Haha, yeah. Remember the chaos when militia guys started shooting at transformers in substations? Every hick with a gun would be shooting at it just to shut it down.
The vacuum is the hard part, not the maglev. You would need to enclose the entire track inside if a vacuum, and that world be ridiculously expensive and practically impossible with current technology. It's already very expensive to build a tunnel for a train, which is why they are avoided if possible. But this would need to be all tunnel that is air tight, so even more expensive than regular train tunnels.
To put it into perspective, the current largest manmade vacuum chamber is at a NASA research facility in Ohio. It's a cylinder with a diameter of 100 feet and a height of 122 feet. If this were laid on its side, about 1.5 New York subway cars could fit inside. The largest vacuum ever made can barely fit the vehicle inside, let alone allow it to travel between two different places where the extra speeds would be warranted.

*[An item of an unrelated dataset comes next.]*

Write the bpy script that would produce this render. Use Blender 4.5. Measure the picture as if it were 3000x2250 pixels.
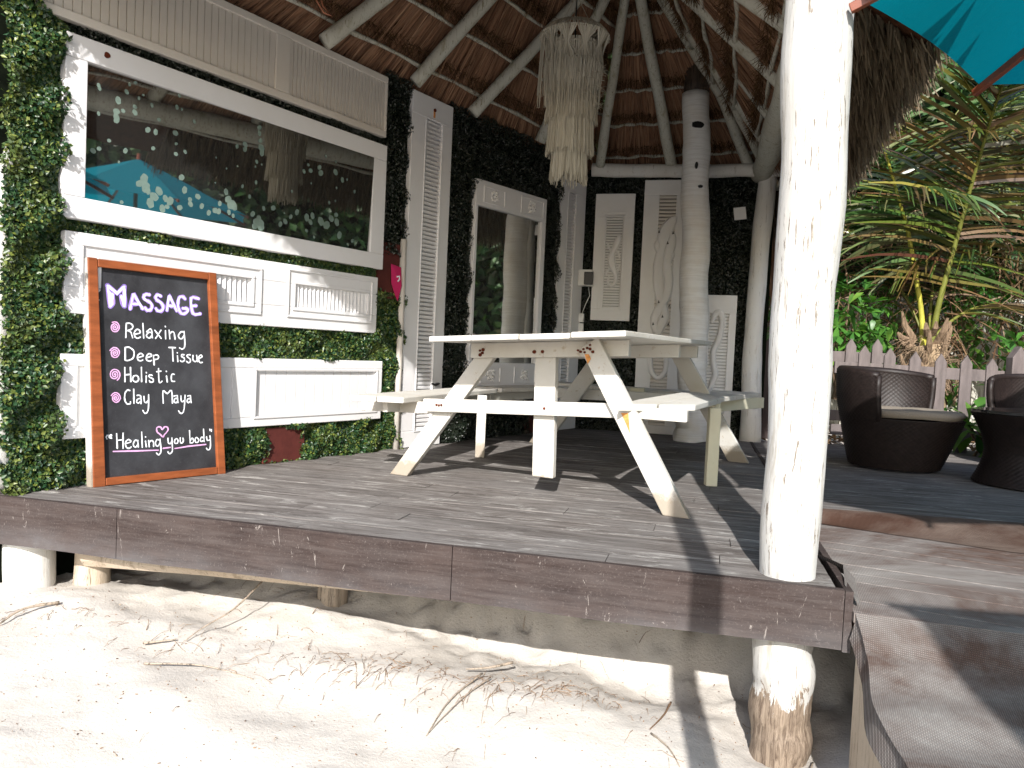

The drag is air against the whole body of the train, so you need vacuum everywhere.
Assuming that you could build such a big vacuum there would be safety concerns. What if there's an accident in the tube? Does everyone in the train depressurize and die? Assuming people can survive and get out of the train car, now they're in a tube that's 100 miles long. How can you build emergency exits in a system designed to be as airtight as possible?
If only I could. My life's goal is that. To build what nobody else will. Unfortunately I must acquire great wealth in order to do that. Proving particular difficult. Still have some years left.